Bazı nedenlerden dolayı annem ile babam boşanmaya karar verdi. Kendimize yeni bir hayat kurduk. Liseyi bitirdim, mezun oldum. Sonra annemi karşıma alıp “Açılmak istiyorum” dedim, “Zamanı değil” dedi; ben de hiçbir şey demedim, sadece zamanı bekledim. Baktım ki o zaman gelmiyor ve ben bir daha geriye dönemeyeceğim, zamanı da geri alamam, bir daha 18 yaşına gelemeyeceğim; annemle konuştum. Bu sefer bir şey demedi. Sonraki birkaç gün kimseyle konuşmadım, hiçbir yere gitmedim. Daha sonra onlar da “Ne yaparsan yap, biz karışmıyoruz” dediler.

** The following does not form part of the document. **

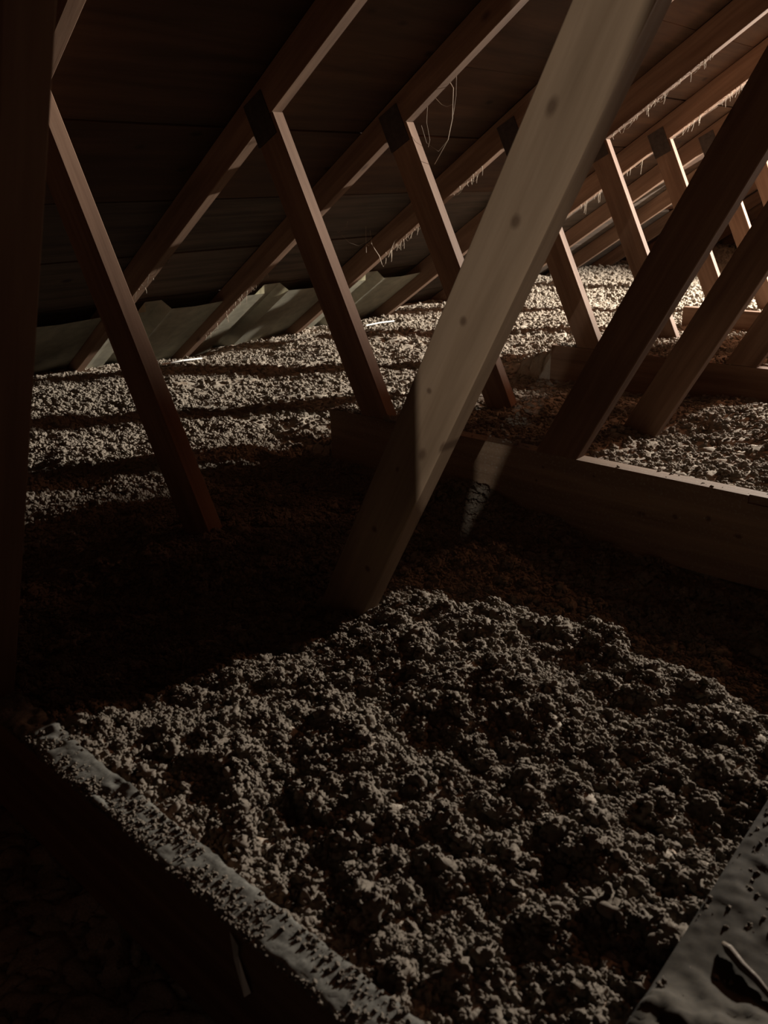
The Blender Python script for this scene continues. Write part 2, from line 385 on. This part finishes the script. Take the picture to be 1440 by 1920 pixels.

Ben o gün açıldım, o cümleyi duyduğum an açıldım. Saçlarımı taradım, düzleştirdim, dışarıya çıktım. Hava hafif esiyordu, saçlarım uçuşuyordu. Normalde insanlar bundan rahatsız olur ama ben olmadım. Kafamı gökyüzüne kaldırdım, rüzgârın esişini hissettim, saçlarımın arasında dans edişlerini hissettim. Aynı gün içerisinde yağmur da yağdı ve ben o yağmurun altında ıslandım. Yaz yağmuruydu ama saçlarımı ıslatmaya yetti. Vazgeçmeyin, biri size ‘Şunu yapmak zorundasın!’ dediğinde susmayın. En fazla ne yapabilirler ki? İstediğiniz gibi yaşayın, içinizden geldiği gibi insanları umursamadan ve hiçbir şeyi kafanıza takmadan mutlu bir şekilde… En önemlisi sabretmek, sabredin, her şey mükemmel olacak, sadece bekleyin. Kalbimiz temizse hikâyemiz mutlu biter. Ben başardım, siz de başaracaksınız. Sadece bekleyin. Sizi seviyorum.